神奈川新聞記者としての毎日は、充実したものではありましたが、封印していた疑問が、次第に頭をもたげてきました。
自分は、いったい何をやりたいのか……。
第一線の記者から、社内で記事をチェックする「デスク」となり、次第に管理職へと移っていく先輩たちを見つつ、自分にはそういう役割はとても務まりそうにないな、とも思いました。
29歳、何の準備もせずに新聞社を辞めた
このまま一生、ここで働くのかどうか、30歳になるまでには決めなければ。いつしか、そんな締め切りを自分に課していました。
そして、29歳になった年の年末に、私は新聞社を辞めました。ぎりぎりまで忙しく、辞めた後の準備は何もしていませんでした。退職していきなり暇になり、さてどうしよう……。
そんなときに、知人がこんな話を伝えてくれました。文藝春秋の『諸君!』という雑誌が、冤罪(えんざい)事件の実例を書くノンフィクション作品の書き手を探している、とのこと。私は、司法担当記者をしていたとき、1件の冤罪事件を取材していました。妻を殺したとして逮捕・起訴された男性が被告人。裁判で、実は妻は病死だったと明らかになって、被告人は無罪となり、検察も控訴せずに確定した事件です。

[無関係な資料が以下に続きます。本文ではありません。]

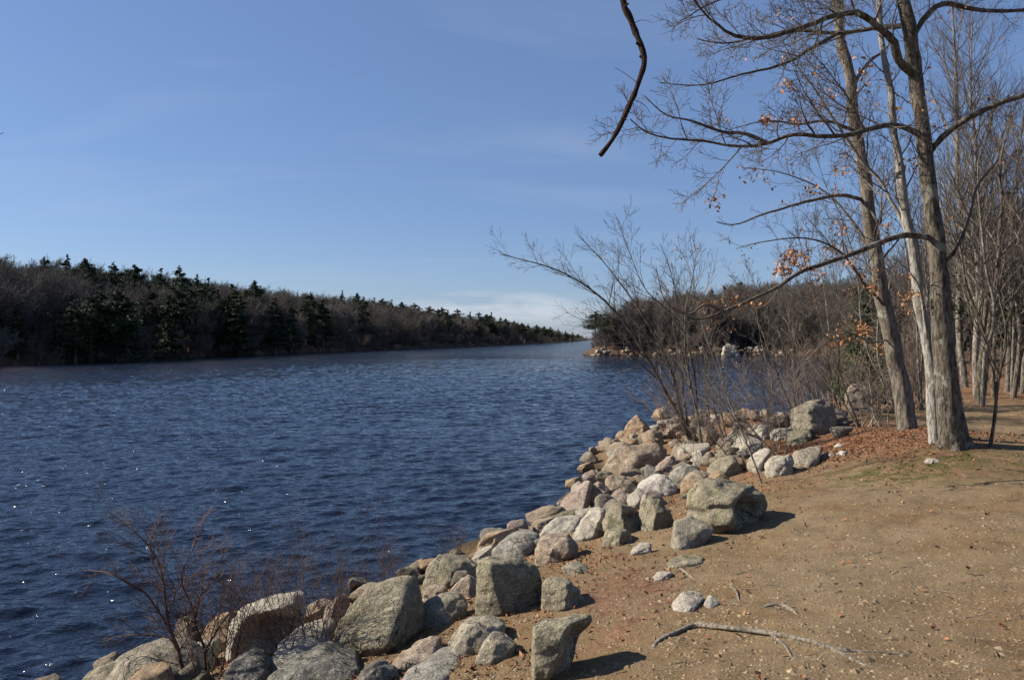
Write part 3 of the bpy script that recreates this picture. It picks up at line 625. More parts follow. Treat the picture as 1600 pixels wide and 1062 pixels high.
def leaves_at(x, y, z, sz, rng, up=1.0):
    """little curled leaf blades (6-vertex, folded along the midrib)"""
    n = len(x)
    base = np.array([(-1, 0, 0), (-.3, .5, .22), (.5, .42, .1), (1, 0, .1), (.4, -.45, .2), (-.35, -.42, .12)])
    V = base[None]*rng.uniform(.7, 1.3, (n, 6, 3))*sz[:, None, None]
    ax = rng.normal(0, .45*up, (n, 2)); an = rng.uniform(0, 6.28, n)
    x0, y0, z0 = V[..., 0], V[..., 1], V[..., 2]
    c, s = np.cos(ax[:, :1]), np.sin(ax[:, :1]); y1 = y0*c-z0*s; z1 = y0*s+z0*c
    c, s = np.cos(ax[:, 1:]), np.sin(ax[:, 1:]); x1 = x0*c+z1*s; z2 = -x0*s+z1*c
    c, s = np.cos(an)[:, None], np.sin(an)[:, None]
    V = np.stack([x1*c-y1*s+x[:, None], x1*s+y1*c+y[:, None], z2+z[:, None]], -1)
    f = np.array([(0, 1, 2, 3), (0, 3, 4, 5)]); Fc = (f[None]+np.arange(n)[:, None, None]*6).reshape(-1, 4)
    return V.reshape(-1, 3), Fc
def scatter_litter():
    rng = np.random.default_rng(8); n = 190000
    a = np.radians(rng.uniform(-38, 42, n)); rr = np.exp(rng.uniform(math.log(3.5), math.log(38), n))
    x, y = rr*np.sin(a), rr*np.cos(a); s = shore(x, y)
    d = np.clip(np.exp(-(((x-5.0)/2.0)**2+((y-12.6)/2.4)**2)), 0, 1)*1.0 + np.exp(-((s-2.7)/1.1)**2)*.28*(y < 16) + sstep(13, 20, y)*.6*(s > 2) + .008
    d += .5*np.exp(-(((x+1.75)/.55)**2+((y-5.9)/.3)**2)) + .3*np.exp(-(((x-.1)/.5)**2+((y-6.4)/.3)**2))
    cl = sstep(-.25, .35, fbm(x*1.6, y*1.6, seed=77, o=3)); k = (rng.uniform(0, 1, n) < d*(.25+cl)) & (s > .6)
    x, y = x[k], y[k]
    gx, gy = rng.normal(5.1, 1.35, 14000), rng.normal(12.6, 1.5, 14000)      # the drift round the feet of the trees
    ok = (sstep(-.5, .4, fbm(gx*1.3, gy*1.3, seed=78, o=3)) > rng.uniform(0, 1, len(gx))) & (gy > 10.2+.25*np.abs(gx-5.5)) & (shore(gx, gy) > 2.2)
    x, y = np.concatenate([x, gx[ok]]), np.concatenate([y, gy[ok]]); z = ground(x, y)+.012
    V, Fc = leaves_at(x, y, z, rng.uniform(.010, .026, len(x)), rng)
    tag(link_mesh('leaf_litter', V, Fc, M['litter'], smooth=False), 'reddish brown fallen oak leaves lying on the bank', 'fallen leaves', kind='stuff')
scatter_litter()

def scatter_sticks():
    rng = np.random.default_rng(14); W = Wood(); n = 0
    while n < 420:
        a, r_ = math.radians(rng.uniform(-12, 38)), math.exp(rng.uniform(math.log(3.2), math.log(16))); x, y = r_*math.sin(a), r_*math.cos(a)
        if shore(np.array([x]), np.array([y]))[0] < 2.2: continue
        L, an = rng.uniform(.03, .20), rng.uniform(0, 6.28); pts = []
        for k in range(4):
            t = (k/3-.5)*L; px, py = x+math.cos(an)*t+rng.normal(0, L*.04), y+math.sin(an)*t+rng.normal(0, L*.04); pts.append((px, py, gz(px, py)+.004))
        W.tube(pts, np.linspace(.0028, .0012, 4)*rng.uniform(.6, 1.5), 3); n += 1
    V, Fc = W.mesh(); tag(link_mesh('twig_litter', V, Fc, M['root'], smooth=False), 'broken bits of twig strewn over the dirt', 'twigs', kind='stuff')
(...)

編集部に概要を伝えると、「では、書いてみてください」と言われました。書いた原稿は、400字詰め原稿用紙に手書きで20枚ほど。書き上がると、電車を乗り継いで編集部に届けました。
私の原稿は、元裁判官で当時北海道大学教授だった渡部保夫先生と、作家の伊佐千尋さんが、日本の刑事司法の問題点について語り合う対談に付随する読み物として、掲載されました。対談は、1回こっきりの企画のはずが、お二人が、日本の司法は問題点が多すぎて1回では語り尽くせないと意気投合されたため、1年間の連載になりました。
「そんなわけで、あなたも連載になったから」と編集者から告げられ、びっくり。それでも、もともと関心があったテーマでもあり、全力で取材を始めました。
やりたいことをじっくり考え直す間もなく、私はフリーランスの物書きとしての歩みを始めることになったのです。